§ **Set task**: From the first line of the data below, repeat each line exactly until you reach the line with "ropes(r, ST, .0094, 'rope', fuzz=.010, d0=.04, d1=.08)"; include that line too.

◆ ◆ ◆ ◆ ◆

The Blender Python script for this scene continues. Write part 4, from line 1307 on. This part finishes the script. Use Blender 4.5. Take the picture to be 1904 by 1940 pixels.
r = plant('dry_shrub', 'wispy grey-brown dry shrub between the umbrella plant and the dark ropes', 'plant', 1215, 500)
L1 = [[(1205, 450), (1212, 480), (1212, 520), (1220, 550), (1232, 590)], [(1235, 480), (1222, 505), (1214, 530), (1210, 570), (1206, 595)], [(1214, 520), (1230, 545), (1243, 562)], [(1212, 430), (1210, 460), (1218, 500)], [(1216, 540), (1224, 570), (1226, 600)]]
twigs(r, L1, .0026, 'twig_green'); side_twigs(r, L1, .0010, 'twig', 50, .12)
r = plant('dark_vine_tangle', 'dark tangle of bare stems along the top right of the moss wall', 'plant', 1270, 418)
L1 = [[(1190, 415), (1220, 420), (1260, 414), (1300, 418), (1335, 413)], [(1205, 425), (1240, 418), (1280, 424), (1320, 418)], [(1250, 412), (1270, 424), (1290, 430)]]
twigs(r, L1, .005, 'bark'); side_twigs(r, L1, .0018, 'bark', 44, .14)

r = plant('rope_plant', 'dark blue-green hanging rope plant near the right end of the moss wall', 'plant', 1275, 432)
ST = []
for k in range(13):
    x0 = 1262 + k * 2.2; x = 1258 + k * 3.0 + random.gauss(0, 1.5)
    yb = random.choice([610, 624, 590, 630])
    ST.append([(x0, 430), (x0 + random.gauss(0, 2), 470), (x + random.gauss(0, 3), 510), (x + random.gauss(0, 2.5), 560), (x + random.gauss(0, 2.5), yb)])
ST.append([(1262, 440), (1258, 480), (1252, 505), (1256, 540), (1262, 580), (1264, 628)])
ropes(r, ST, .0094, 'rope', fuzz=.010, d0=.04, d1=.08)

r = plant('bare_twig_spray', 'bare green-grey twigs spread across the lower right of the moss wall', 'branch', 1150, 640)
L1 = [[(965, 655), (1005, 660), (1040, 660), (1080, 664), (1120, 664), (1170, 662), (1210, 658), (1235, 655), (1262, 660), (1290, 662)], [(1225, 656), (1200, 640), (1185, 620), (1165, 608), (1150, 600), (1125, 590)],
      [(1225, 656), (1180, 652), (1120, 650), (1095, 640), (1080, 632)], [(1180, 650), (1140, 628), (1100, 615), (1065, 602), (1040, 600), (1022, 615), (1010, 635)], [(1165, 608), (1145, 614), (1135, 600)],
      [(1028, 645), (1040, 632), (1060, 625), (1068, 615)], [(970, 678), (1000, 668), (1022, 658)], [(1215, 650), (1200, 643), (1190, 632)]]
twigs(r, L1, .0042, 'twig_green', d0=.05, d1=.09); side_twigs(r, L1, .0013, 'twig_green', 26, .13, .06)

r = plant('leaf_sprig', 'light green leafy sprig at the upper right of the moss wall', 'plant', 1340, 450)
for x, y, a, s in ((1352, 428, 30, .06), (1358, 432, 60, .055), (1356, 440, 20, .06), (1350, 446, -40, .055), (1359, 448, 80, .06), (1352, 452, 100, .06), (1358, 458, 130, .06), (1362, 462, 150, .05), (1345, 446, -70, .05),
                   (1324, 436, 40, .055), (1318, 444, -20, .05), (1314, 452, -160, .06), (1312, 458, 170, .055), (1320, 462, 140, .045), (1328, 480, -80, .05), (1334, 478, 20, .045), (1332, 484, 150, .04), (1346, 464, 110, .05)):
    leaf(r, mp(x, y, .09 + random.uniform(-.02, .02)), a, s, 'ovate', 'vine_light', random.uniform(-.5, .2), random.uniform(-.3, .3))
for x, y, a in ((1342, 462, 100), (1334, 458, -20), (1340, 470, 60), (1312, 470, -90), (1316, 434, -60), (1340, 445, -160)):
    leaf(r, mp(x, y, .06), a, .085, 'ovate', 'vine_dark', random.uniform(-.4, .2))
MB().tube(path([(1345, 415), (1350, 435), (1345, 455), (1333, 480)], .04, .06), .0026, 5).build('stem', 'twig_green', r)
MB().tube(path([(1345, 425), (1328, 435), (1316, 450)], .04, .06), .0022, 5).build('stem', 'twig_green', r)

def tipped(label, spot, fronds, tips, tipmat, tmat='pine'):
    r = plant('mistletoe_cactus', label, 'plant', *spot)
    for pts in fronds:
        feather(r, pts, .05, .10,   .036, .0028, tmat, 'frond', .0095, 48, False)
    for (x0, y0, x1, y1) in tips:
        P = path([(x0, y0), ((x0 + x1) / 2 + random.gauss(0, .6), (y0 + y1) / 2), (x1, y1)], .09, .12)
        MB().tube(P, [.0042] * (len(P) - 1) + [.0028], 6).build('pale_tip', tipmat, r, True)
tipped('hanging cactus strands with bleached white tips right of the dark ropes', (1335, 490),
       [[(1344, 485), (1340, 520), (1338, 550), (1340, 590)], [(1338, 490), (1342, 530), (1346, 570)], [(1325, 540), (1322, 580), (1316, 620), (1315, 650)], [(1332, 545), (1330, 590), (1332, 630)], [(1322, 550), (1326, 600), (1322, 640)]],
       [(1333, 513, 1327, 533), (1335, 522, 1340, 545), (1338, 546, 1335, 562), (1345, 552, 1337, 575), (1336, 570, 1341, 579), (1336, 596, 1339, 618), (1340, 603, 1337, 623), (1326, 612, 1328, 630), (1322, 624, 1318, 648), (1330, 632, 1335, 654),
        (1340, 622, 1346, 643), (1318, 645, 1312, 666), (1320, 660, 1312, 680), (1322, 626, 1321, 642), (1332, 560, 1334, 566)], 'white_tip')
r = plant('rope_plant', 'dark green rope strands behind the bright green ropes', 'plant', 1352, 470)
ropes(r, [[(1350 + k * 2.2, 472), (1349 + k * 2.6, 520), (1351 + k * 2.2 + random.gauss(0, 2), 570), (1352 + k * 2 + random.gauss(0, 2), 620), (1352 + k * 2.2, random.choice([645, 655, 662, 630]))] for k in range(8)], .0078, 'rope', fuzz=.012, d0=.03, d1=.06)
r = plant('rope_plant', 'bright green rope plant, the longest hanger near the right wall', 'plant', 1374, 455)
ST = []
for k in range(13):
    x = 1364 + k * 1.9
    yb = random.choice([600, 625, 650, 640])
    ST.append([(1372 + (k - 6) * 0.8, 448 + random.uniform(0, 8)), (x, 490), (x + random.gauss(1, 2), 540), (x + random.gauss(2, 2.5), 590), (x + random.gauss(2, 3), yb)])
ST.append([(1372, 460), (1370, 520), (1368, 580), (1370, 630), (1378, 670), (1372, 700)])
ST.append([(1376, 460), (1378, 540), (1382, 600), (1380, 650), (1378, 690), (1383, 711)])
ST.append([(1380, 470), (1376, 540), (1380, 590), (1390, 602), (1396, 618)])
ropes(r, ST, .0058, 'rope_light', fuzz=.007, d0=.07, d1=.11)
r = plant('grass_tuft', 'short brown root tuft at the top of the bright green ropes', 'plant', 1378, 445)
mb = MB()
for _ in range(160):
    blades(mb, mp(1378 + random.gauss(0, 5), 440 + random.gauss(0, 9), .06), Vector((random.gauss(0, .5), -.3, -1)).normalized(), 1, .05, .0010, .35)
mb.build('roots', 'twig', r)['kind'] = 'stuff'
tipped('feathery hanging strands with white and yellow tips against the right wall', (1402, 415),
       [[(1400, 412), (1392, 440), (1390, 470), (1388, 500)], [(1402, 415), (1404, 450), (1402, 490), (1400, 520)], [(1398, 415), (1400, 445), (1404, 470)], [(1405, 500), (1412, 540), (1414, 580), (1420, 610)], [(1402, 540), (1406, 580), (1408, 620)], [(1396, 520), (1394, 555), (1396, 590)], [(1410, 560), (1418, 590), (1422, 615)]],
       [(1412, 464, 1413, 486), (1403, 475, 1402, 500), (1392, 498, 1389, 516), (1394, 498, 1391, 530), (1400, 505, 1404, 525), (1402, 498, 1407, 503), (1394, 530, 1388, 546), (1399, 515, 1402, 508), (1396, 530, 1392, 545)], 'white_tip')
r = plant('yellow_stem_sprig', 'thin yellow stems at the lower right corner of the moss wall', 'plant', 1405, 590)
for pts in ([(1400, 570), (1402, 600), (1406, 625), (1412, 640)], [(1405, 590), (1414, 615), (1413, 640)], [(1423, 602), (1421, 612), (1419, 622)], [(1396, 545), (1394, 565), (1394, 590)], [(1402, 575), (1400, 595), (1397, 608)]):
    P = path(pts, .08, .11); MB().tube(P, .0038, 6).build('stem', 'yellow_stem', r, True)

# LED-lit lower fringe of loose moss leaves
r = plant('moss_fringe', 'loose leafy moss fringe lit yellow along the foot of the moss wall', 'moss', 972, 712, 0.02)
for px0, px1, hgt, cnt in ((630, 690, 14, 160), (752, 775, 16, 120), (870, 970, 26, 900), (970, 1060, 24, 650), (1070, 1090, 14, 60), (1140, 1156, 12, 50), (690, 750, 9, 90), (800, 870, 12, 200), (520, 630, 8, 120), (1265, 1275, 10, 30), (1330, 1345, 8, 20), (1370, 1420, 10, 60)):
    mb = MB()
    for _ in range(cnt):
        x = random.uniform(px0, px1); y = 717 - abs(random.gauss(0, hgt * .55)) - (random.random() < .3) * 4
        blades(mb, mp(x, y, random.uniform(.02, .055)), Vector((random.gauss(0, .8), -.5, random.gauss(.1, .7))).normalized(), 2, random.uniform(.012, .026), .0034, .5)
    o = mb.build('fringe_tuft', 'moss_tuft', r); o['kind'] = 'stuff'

◆ ◆ ◆ ◆ ◆

§ **Result below**:
The Blender Python script for this scene continues. Write part 4, from line 1307 on. This part finishes the script. Use Blender 4.5. Take the picture to be 1904 by 1940 pixels.
r = plant('dry_shrub', 'wispy grey-brown dry shrub between the umbrella plant and the dark ropes', 'plant', 1215, 500)
L1 = [[(1205, 450), (1212, 480), (1212, 520), (1220, 550), (1232, 590)], [(1235, 480), (1222, 505), (1214, 530), (1210, 570), (1206, 595)], [(1214, 520), (1230, 545), (1243, 562)], [(1212, 430), (1210, 460), (1218, 500)], [(1216, 540), (1224, 570), (1226, 600)]]
twigs(r, L1, .0026, 'twig_green'); side_twigs(r, L1, .0010, 'twig', 50, .12)
r = plant('dark_vine_tangle', 'dark tangle of bare stems along the top right of the moss wall', 'plant', 1270, 418)
L1 = [[(1190, 415), (1220, 420), (1260, 414), (1300, 418), (1335, 413)], [(1205, 425), (1240, 418), (1280, 424), (1320, 418)], [(1250, 412), (1270, 424), (1290, 430)]]
twigs(r, L1, .005, 'bark'); side_twigs(r, L1, .0018, 'bark', 44, .14)

r = plant('rope_plant', 'dark blue-green hanging rope plant near the right end of the moss wall', 'plant', 1275, 432)
ST = []
for k in range(13):
    x0 = 1262 + k * 2.2; x = 1258 + k * 3.0 + random.gauss(0, 1.5)
    yb = random.choice([610, 624, 590, 630])
    ST.append([(x0, 430), (x0 + random.gauss(0, 2), 470), (x + random.gauss(0, 3), 510), (x + random.gauss(0, 2.5), 560), (x + random.gauss(0, 2.5), yb)])
ST.append([(1262, 440), (1258, 480), (1252, 505), (1256, 540), (1262, 580), (1264, 628)])
ropes(r, ST, .0094, 'rope', fuzz=.010, d0=.04, d1=.08)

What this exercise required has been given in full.